Growth For E-Commerce Promises Recovery For In-Store Retail

By April 01, 2010

This year will be the first of double-digit growth after dismal 2008 and 2009, says eMarketer in their new report, US Retail E-Commerce Forecast: Room to Grow. Based off of US Census Bureau data, eMarketer projects that retail for

2010 in the United states will climb to over $152 billion, up 12.7 percent from last year. Online sales in the fourth quarter of 2009 grew by 14.6 percent from 2008.

Growth will continue into 2011, while the economy continues to recover and consumers begin to spend more, says Jeffrey Grau, report author and senior analyst at eMarketer. "But by 2012, e-commerce will resume its pre-recessionary downward growth path because of the inevitable maturation of the online sales channel," he continues.

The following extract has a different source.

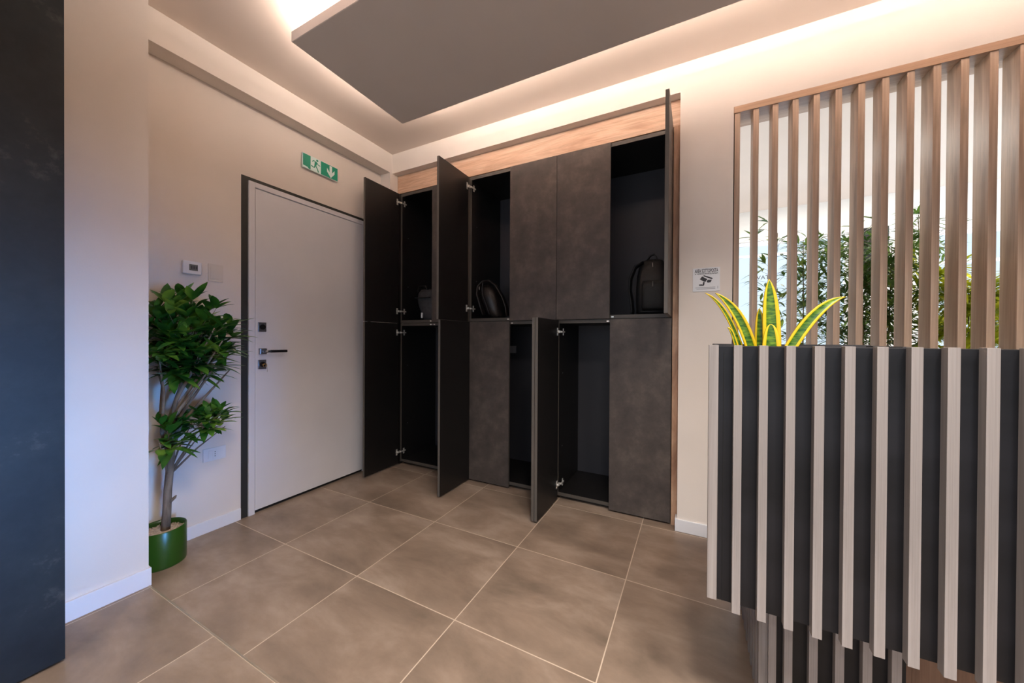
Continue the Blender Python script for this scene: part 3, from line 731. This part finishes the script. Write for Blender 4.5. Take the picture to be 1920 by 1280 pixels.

162 million people will research products online this year, and much of this research will lead to in-store purchases. But over 82 percent of online researchers, 133 million people, will be online buyers. This already high number will rise as young Internet users replace older users. These younger consumers are more used to e-commerce and have a much higher adoption rate.

One of the covered e-commerce categories is retail, excluding travel, digital downloads and event tickets. This category is tracked to grow from $132.3 billion in 2008 to a projected $223.9 billion in 2014. As for online travel, 2008 saw $94.7 billion in sales, counting online leisure and unmanaged business travel sales. A rising category, travel's growth is a nine percent compound annual rate from 2009 to 2014.

But the Internet is stronger at promoting retail through research rather than sales. “The Internet’s 7.7% share of total retail sales pales in comparison to its influence on store sales,” says Grau. Consumers honed their Web research skills by searching for coupons, comparing prices and focusing on getting the exact product that they need. Instead of going back to their old habits, Grau predicts, the public will keep using these tactics to save money even when the economy improves.